## Task description
Output the lines that follow exactly as they are.

........

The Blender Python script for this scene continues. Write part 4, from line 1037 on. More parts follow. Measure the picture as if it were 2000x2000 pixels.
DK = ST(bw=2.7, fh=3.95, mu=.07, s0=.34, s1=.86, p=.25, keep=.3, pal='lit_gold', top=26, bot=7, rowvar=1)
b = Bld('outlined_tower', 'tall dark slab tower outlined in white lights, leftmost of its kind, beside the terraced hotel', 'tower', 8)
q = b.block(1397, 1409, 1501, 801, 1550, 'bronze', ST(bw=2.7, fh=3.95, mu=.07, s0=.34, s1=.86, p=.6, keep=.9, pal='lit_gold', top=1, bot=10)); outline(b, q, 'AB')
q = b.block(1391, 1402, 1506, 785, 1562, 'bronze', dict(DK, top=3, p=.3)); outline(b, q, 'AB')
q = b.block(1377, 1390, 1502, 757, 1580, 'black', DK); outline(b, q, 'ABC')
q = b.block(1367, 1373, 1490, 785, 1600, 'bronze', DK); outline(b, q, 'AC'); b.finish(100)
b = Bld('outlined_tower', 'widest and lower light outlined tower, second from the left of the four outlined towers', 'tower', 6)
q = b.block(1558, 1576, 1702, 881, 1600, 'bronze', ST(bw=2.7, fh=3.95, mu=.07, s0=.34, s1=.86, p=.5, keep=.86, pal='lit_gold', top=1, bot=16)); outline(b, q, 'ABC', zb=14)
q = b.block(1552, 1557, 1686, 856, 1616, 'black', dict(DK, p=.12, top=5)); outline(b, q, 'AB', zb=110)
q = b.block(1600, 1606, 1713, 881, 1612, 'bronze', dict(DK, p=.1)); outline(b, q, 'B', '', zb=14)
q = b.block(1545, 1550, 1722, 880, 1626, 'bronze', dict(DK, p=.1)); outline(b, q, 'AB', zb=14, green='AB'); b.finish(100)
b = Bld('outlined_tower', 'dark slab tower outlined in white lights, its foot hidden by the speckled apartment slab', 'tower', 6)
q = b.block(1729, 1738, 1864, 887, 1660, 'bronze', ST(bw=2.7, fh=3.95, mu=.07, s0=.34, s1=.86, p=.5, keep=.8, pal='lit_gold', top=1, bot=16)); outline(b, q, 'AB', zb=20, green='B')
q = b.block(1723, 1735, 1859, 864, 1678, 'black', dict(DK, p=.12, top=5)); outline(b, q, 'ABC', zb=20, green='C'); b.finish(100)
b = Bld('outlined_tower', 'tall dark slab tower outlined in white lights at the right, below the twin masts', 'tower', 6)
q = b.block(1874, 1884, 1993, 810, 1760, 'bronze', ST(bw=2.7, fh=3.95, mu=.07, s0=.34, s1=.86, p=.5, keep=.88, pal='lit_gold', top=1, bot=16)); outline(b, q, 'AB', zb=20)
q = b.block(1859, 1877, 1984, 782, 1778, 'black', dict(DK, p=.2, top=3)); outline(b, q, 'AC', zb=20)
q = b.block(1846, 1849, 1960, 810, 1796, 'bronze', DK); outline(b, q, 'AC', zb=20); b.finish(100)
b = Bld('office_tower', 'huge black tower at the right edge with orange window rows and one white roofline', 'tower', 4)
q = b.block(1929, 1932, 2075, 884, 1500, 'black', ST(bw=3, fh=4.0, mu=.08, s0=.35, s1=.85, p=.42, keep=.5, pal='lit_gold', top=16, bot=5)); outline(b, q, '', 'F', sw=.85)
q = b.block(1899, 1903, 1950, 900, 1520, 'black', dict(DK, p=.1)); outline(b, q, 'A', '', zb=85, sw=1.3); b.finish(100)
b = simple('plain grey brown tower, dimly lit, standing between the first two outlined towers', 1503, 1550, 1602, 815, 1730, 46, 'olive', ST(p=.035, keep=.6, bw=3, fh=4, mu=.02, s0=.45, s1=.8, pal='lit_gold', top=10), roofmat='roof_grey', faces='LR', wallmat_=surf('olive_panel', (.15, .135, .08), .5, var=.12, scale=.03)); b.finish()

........

## Solution to this exercise
The Blender Python script for this scene continues. Write part 4, from line 1037 on. More parts follow. Measure the picture as if it were 2000x2000 pixels.
DK = ST(bw=2.7, fh=3.95, mu=.07, s0=.34, s1=.86, p=.25, keep=.3, pal='lit_gold', top=26, bot=7, rowvar=1)
b = Bld('outlined_tower', 'tall dark slab tower outlined in white lights, leftmost of its kind, beside the terraced hotel', 'tower', 8)
q = b.block(1397, 1409, 1501, 801, 1550, 'bronze', ST(bw=2.7, fh=3.95, mu=.07, s0=.34, s1=.86, p=.6, keep=.9, pal='lit_gold', top=1, bot=10)); outline(b, q, 'AB')
q = b.block(1391, 1402, 1506, 785, 1562, 'bronze', dict(DK, top=3, p=.3)); outline(b, q, 'AB')
q = b.block(1377, 1390, 1502, 757, 1580, 'black', DK); outline(b, q, 'ABC')
q = b.block(1367, 1373, 1490, 785, 1600, 'bronze', DK); outline(b, q, 'AC'); b.finish(100)
b = Bld('outlined_tower', 'widest and lower light outlined tower, second from the left of the four outlined towers', 'tower', 6)
q = b.block(1558, 1576, 1702, 881, 1600, 'bronze', ST(bw=2.7, fh=3.95, mu=.07, s0=.34, s1=.86, p=.5, keep=.86, pal='lit_gold', top=1, bot=16)); outline(b, q, 'ABC', zb=14)
q = b.block(1552, 1557, 1686, 856, 1616, 'black', dict(DK, p=.12, top=5)); outline(b, q, 'AB', zb=110)
q = b.block(1600, 1606, 1713, 881, 1612, 'bronze', dict(DK, p=.1)); outline(b, q, 'B', '', zb=14)
q = b.block(1545, 1550, 1722, 880, 1626, 'bronze', dict(DK, p=.1)); outline(b, q, 'AB', zb=14, green='AB'); b.finish(100)
b = Bld('outlined_tower', 'dark slab tower outlined in white lights, its foot hidden by the speckled apartment slab', 'tower', 6)
q = b.block(1729, 1738, 1864, 887, 1660, 'bronze', ST(bw=2.7, fh=3.95, mu=.07, s0=.34, s1=.86, p=.5, keep=.8, pal='lit_gold', top=1, bot=16)); outline(b, q, 'AB', zb=20, green='B')
q = b.block(1723, 1735, 1859, 864, 1678, 'black', dict(DK, p=.12, top=5)); outline(b, q, 'ABC', zb=20, green='C'); b.finish(100)
b = Bld('outlined_tower', 'tall dark slab tower outlined in white lights at the right, below the twin masts', 'tower', 6)
q = b.block(1874, 1884, 1993, 810, 1760, 'bronze', ST(bw=2.7, fh=3.95, mu=.07, s0=.34, s1=.86, p=.5, keep=.88, pal='lit_gold', top=1, bot=16)); outline(b, q, 'AB', zb=20)
q = b.block(1859, 1877, 1984, 782, 1778, 'black', dict(DK, p=.2, top=3)); outline(b, q, 'AC', zb=20)
q = b.block(1846, 1849, 1960, 810, 1796, 'bronze', DK); outline(b, q, 'AC', zb=20); b.finish(100)
b = Bld('office_tower', 'huge black tower at the right edge with orange window rows and one white roofline', 'tower', 4)
q = b.block(1929, 1932, 2075, 884, 1500, 'black', ST(bw=3, fh=4.0, mu=.08, s0=.35, s1=.85, p=.42, keep=.5, pal='lit_gold', top=16, bot=5)); outline(b, q, '', 'F', sw=.85)
q = b.block(1899, 1903, 1950, 900, 1520, 'black', dict(DK, p=.1)); outline(b, q, 'A', '', zb=85, sw=1.3); b.finish(100)
b = simple('plain grey brown tower, dimly lit, standing between the first two outlined towers', 1503, 1550, 1602, 815, 1730, 46, 'olive', ST(p=.035, keep=.6, bw=3, fh=4, mu=.02, s0=.45, s1=.8, pal='lit_gold', top=10), roofmat='roof_grey', faces='LR', wallmat_=surf('olive_panel', (.15, .135, .08), .5, var=.12, scale=.03)); b.finish()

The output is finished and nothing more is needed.